__What to produce__
Write out the whole listing again, exactly.

__Data extract__
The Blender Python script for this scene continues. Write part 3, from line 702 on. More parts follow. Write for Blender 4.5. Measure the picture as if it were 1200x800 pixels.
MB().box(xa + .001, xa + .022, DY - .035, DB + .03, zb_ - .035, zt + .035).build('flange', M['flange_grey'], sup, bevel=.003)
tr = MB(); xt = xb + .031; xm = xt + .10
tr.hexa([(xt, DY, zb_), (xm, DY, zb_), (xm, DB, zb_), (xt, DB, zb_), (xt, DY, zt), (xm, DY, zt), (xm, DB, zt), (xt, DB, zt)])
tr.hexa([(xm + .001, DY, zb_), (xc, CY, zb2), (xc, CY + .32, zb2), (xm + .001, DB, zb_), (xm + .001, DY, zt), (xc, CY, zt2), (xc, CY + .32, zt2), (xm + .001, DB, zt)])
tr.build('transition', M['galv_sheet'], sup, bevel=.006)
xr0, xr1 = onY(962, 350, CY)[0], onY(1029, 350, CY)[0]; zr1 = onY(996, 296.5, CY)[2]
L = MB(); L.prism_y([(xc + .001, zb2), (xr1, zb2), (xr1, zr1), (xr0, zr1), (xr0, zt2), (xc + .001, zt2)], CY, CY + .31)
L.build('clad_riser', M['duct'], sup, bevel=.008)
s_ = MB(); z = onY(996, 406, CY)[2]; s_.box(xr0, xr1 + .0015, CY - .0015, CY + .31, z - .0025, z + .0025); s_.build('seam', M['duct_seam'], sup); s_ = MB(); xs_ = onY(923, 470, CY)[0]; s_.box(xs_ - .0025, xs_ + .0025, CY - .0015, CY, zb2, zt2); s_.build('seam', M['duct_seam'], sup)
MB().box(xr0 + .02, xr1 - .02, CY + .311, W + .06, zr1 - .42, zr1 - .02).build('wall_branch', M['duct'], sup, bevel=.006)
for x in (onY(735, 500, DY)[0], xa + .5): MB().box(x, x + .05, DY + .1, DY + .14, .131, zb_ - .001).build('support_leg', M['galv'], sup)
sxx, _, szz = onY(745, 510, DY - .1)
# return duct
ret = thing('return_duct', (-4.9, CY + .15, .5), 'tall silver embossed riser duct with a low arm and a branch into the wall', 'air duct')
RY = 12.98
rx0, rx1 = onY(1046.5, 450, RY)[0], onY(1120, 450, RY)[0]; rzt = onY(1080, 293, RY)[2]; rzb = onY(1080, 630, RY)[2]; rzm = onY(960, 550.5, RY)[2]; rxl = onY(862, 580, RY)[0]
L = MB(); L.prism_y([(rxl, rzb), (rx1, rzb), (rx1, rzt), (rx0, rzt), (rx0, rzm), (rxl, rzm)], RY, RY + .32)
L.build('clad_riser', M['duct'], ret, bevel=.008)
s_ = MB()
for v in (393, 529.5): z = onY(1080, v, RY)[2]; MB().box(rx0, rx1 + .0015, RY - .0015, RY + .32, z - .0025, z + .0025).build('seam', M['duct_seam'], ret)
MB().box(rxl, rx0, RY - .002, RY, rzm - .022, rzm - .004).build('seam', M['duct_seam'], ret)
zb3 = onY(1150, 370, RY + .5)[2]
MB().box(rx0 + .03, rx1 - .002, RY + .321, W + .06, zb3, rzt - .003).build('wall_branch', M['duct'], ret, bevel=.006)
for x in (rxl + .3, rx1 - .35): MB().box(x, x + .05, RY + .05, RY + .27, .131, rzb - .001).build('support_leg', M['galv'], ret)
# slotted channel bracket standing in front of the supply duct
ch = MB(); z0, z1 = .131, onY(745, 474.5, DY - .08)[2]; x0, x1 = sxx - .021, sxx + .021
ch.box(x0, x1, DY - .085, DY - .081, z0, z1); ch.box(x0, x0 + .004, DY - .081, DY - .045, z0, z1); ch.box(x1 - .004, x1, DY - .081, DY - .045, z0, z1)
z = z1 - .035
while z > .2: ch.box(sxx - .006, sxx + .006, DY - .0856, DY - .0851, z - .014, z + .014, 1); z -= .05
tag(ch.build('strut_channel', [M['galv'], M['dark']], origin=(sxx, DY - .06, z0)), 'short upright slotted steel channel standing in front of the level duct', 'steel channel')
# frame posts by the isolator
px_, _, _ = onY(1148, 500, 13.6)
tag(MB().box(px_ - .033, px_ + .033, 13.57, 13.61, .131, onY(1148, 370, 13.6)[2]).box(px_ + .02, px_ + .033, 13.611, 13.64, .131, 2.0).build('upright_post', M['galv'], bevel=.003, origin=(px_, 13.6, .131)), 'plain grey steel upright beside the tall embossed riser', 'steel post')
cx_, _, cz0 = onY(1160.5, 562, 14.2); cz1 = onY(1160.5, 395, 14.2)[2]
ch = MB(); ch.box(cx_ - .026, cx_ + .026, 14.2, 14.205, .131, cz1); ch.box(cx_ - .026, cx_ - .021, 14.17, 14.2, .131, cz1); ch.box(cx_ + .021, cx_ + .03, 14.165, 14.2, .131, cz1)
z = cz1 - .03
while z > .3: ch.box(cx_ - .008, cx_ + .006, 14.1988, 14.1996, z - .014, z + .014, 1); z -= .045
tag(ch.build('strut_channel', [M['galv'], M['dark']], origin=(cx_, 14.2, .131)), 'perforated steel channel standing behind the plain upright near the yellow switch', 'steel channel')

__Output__
The Blender Python script for this scene continues. Write part 3, from line 702 on. More parts follow. Write for Blender 4.5. Measure the picture as if it were 1200x800 pixels.
MB().box(xa + .001, xa + .022, DY - .035, DB + .03, zb_ - .035, zt + .035).build('flange', M['flange_grey'], sup, bevel=.003)
tr = MB(); xt = xb + .031; xm = xt + .10
tr.hexa([(xt, DY, zb_), (xm, DY, zb_), (xm, DB, zb_), (xt, DB, zb_), (xt, DY, zt), (xm, DY, zt), (xm, DB, zt), (xt, DB, zt)])
tr.hexa([(xm + .001, DY, zb_), (xc, CY, zb2), (xc, CY + .32, zb2), (xm + .001, DB, zb_), (xm + .001, DY, zt), (xc, CY, zt2), (xc, CY + .32, zt2), (xm + .001, DB, zt)])
tr.build('transition', M['galv_sheet'], sup, bevel=.006)
xr0, xr1 = onY(962, 350, CY)[0], onY(1029, 350, CY)[0]; zr1 = onY(996, 296.5, CY)[2]
L = MB(); L.prism_y([(xc + .001, zb2), (xr1, zb2), (xr1, zr1), (xr0, zr1), (xr0, zt2), (xc + .001, zt2)], CY, CY + .31)
L.build('clad_riser', M['duct'], sup, bevel=.008)
s_ = MB(); z = onY(996, 406, CY)[2]; s_.box(xr0, xr1 + .0015, CY - .0015, CY + .31, z - .0025, z + .0025); s_.build('seam', M['duct_seam'], sup); s_ = MB(); xs_ = onY(923, 470, CY)[0]; s_.box(xs_ - .0025, xs_ + .0025, CY - .0015, CY, zb2, zt2); s_.build('seam', M['duct_seam'], sup)
MB().box(xr0 + .02, xr1 - .02, CY + .311, W + .06, zr1 - .42, zr1 - .02).build('wall_branch', M['duct'], sup, bevel=.006)
for x in (onY(735, 500, DY)[0], xa + .5): MB().box(x, x + .05, DY + .1, DY + .14, .131, zb_ - .001).build('support_leg', M['galv'], sup)
sxx, _, szz = onY(745, 510, DY - .1)
# return duct
ret = thing('return_duct', (-4.9, CY + .15, .5), 'tall silver embossed riser duct with a low arm and a branch into the wall', 'air duct')
RY = 12.98
rx0, rx1 = onY(1046.5, 450, RY)[0], onY(1120, 450, RY)[0]; rzt = onY(1080, 293, RY)[2]; rzb = onY(1080, 630, RY)[2]; rzm = onY(960, 550.5, RY)[2]; rxl = onY(862, 580, RY)[0]
L = MB(); L.prism_y([(rxl, rzb), (rx1, rzb), (rx1, rzt), (rx0, rzt), (rx0, rzm), (rxl, rzm)], RY, RY + .32)
L.build('clad_riser', M['duct'], ret, bevel=.008)
s_ = MB()
for v in (393, 529.5): z = onY(1080, v, RY)[2]; MB().box(rx0, rx1 + .0015, RY - .0015, RY + .32, z - .0025, z + .0025).build('seam', M['duct_seam'], ret)
MB().box(rxl, rx0, RY - .002, RY, rzm - .022, rzm - .004).build('seam', M['duct_seam'], ret)
zb3 = onY(1150, 370, RY + .5)[2]
MB().box(rx0 + .03, rx1 - .002, RY + .321, W + .06, zb3, rzt - .003).build('wall_branch', M['duct'], ret, bevel=.006)
for x in (rxl + .3, rx1 - .35): MB().box(x, x + .05, RY + .05, RY + .27, .131, rzb - .001).build('support_leg', M['galv'], ret)
# slotted channel bracket standing in front of the supply duct
ch = MB(); z0, z1 = .131, onY(745, 474.5, DY - .08)[2]; x0, x1 = sxx - .021, sxx + .021
ch.box(x0, x1, DY - .085, DY - .081, z0, z1); ch.box(x0, x0 + .004, DY - .081, DY - .045, z0, z1); ch.box(x1 - .004, x1, DY - .081, DY - .045, z0, z1)
z = z1 - .035
while z > .2: ch.box(sxx - .006, sxx + .006, DY - .0856, DY - .0851, z - .014, z + .014, 1); z -= .05
tag(ch.build('strut_channel', [M['galv'], M['dark']], origin=(sxx, DY - .06, z0)), 'short upright slotted steel channel standing in front of the level duct', 'steel channel')
# frame posts by the isolator
px_, _, _ = onY(1148, 500, 13.6)
tag(MB().box(px_ - .033, px_ + .033, 13.57, 13.61, .131, onY(1148, 370, 13.6)[2]).box(px_ + .02, px_ + .033, 13.611, 13.64, .131, 2.0).build('upright_post', M['galv'], bevel=.003, origin=(px_, 13.6, .131)), 'plain grey steel upright beside the tall embossed riser', 'steel post')
cx_, _, cz0 = onY(1160.5, 562, 14.2); cz1 = onY(1160.5, 395, 14.2)[2]
ch = MB(); ch.box(cx_ - .026, cx_ + .026, 14.2, 14.205, .131, cz1); ch.box(cx_ - .026, cx_ - .021, 14.17, 14.2, .131, cz1); ch.box(cx_ + .021, cx_ + .03, 14.165, 14.2, .131, cz1)
z = cz1 - .03
while z > .3: ch.box(cx_ - .008, cx_ + .006, 14.1988, 14.1996, z - .014, z + .014, 1); z -= .045
tag(ch.build('strut_channel', [M['galv'], M['dark']], origin=(cx_, 14.2, .131)), 'perforated steel channel standing behind the plain upright near the yellow switch', 'steel channel')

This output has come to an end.